Aí entra um aspecto relevante da decisão tomada pela diretoria do Palmeiras. A saída de Cuca tem relação direta com uma avaliação da cúpula alviverde, que julgou o treinador incapaz de extrair mais do atual elenco. Não por falta de capacidade, mas por barreiras de comunicação construídas ao longo do tempo em que ele esteve no clube.

Ao optar pela saída de Cuca, que também não falava com qualquer convicção sobre o que pretendia fazer na temporada 2018, o Palmeiras aproveitou o marasmo de sua reta final de temporada e antecipou o planejamento. A diretoria agora pode pensar com mais calma em quem contratar para o comando do futebol e como essa pessoa pode se relacionar com o elenco da próxima temporada.

A decisão do Palmeiras pode até ser a manutenção de Alberto Valentim, interino que vai comandar o time na reta final da atual temporada e que goza de muito prestígio com o elenco. O que o time paulista não pode fazer é postergar essa indefinição até o fim da temporada. Independentemente da escolha, a oportunidade criada com a saída precoce de Cuca é justamente a antecipação do planejamento.
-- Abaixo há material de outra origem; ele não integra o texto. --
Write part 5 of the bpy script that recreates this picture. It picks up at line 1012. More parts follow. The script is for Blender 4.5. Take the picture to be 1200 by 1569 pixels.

O Palmeiras fez uma análise sobre o poder de comunicação e convencimento de Cuca, julgou que ele não poderia extrair mais do elenco e decidiu trocar o comando. Se esse foi o roteiro, a decisão foi totalmente acertada. A questão, no entanto, é que os pontos mais favoráveis do roteiro só podem ser concluídos se todo o projeto 2018 começar agora.

Condenar trocas de treinador é um clichê no futebol brasileiro, mas mudar o comando nem sempre é ruim. Ruim é fazer isso sem pensar no médio ou no longo prazo, sem saber aonde chegar. O Palmeiras ainda tem pouco mais de dois meses em 2017 para mostrar que sabia o tamanho da estrada quando começou a correr.

Nesse caso, a postura do Palmeiras também terá relação direta com comunicação. Se realmente se antecipar, ainda que faça isso a portas fechadas, o clube dará ao mercado e aos rivais uma importante demonstração de profissionalismo. Caso contrário, a saída de Cuca parecerá mais do mesmo. E mais do mesmo é sempre a pior alternativa para um projeto de comunicação.